Your cooking range: how many tops on your top?

My mother had a double oven and four gas rings on her stove setup so I was in cooking heaven. This was fabulous for cookie baking day, holidays or any time we wanted a warm dessert with a hot meal.

I’ve got four gas rings and a long griddle ring. I tend not to use the griddle ring but I often have three rings going at once and use the fourth one to warm plates or set a lid down. If I’m cooking something that needs to come off the heat right away (cream sauce for example), I can just slide it over to the unused ring to prevent burning. I’d love a professional setup but I truthfully don’t need one.

Standard American gas burners seem to be cheap anyway – I’ve got a second burner inside, rather than that big flat cap, so each position is either large / small or medium / tiny. (The stove controls are all two-sided). I don’t need a simmer location to get a simmer burner.

Those cast aluminum bases are replaceable. On a commercial stove, they are replaceable with other sizes. On your stove … I have seen third-party replacement burners advertised, to upgrade the cheap standard American burners to star shaped. The star shape puts jets in the center as well as around the the edge. I didn’t pay any attention, because (as described above) I don’t need that kind of upgrade, but the point is that there are third-party upgrades suitable for some stoves.

I’ve got 5 (4 burners and a warmer). At least twice a week, all are in use at the same time.
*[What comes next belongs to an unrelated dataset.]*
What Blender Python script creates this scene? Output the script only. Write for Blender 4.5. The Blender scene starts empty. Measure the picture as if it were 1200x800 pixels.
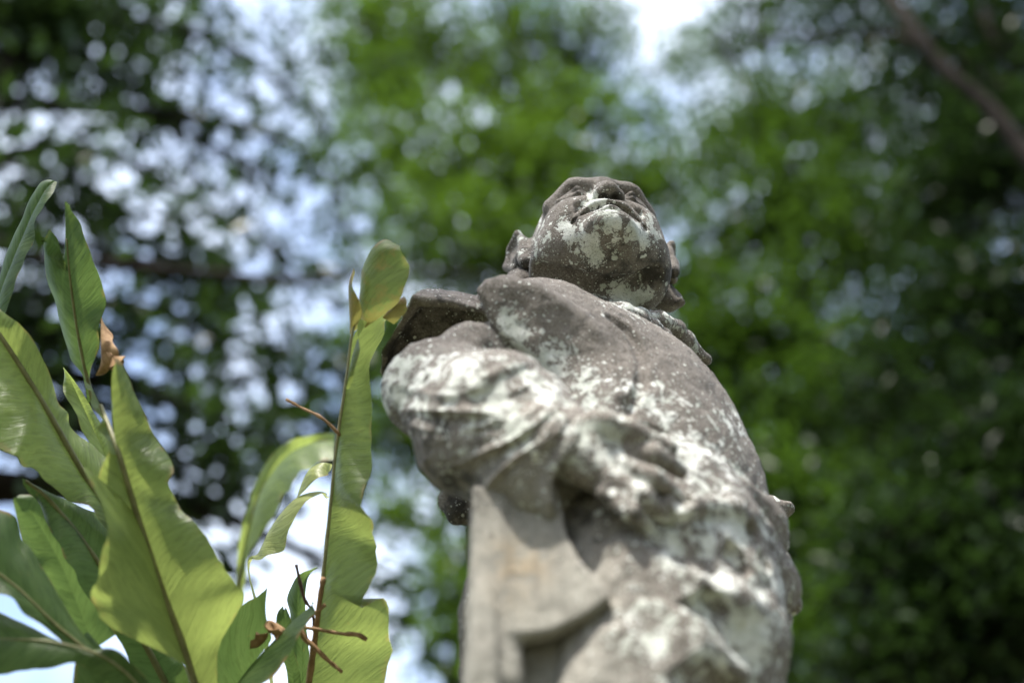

Jewish kitchen: Self Cleaning double oven. But the house my friend bought was from a first-generation Italian family with a double oven and a grape press. As my Italian student explained: once every two months, he had the extended family around for dinner. Which was a major hit on his pocket (and he didn’t have much to start with). He was explaining that he had large pots that were used every couple of months.

But it meant that on all other Saturday nights, he, his wife and his kids, never ate at home, which evened it out.

When my last stove died I replaced it with a 2-burner induction cooktop, a microwave and a large countertop convection oven. All of which sit on a low dresser. The pans and lids fit nicely in the drawers, with a drawer for baking pans and one for plastic wrap, zip-lock bags, etc. As I live alone, this does nicely for me.

StG

That sounds about perfect for someone who isn’t big into cooking and baking. Good thinking.

The dresser is one sort of like this - long and low, so the burners sit beside the stacked microwave & oven. Occasionally I wish for a third burner, and I have an extra induction burner just in case. My toaster over is large enough to roast a chicken, bake 2 loaves of bread, or do a large take & bake pizza. So while I’m not cooking for 30, as my mother sometimes did, it’s more than sufficient for my needs.

StG

How has its reliability been? I won’t install another over-the-stove microwave: we’ve owned 3, all of which have gone bad within 5 years, The first one in this current house had a convection feature, which we never used. So I would worry about something with all those features combined into one.

Our double oven does have convection, which we’ve used on occasion.

It’s an all new house with all new appliances. No problems over two years, but that’s not a long span to judge. It’s a German brand, Siemens, which generally has a good reputation.

Mine has 4 but I don’t think I’ve ever used more than 2 at a time.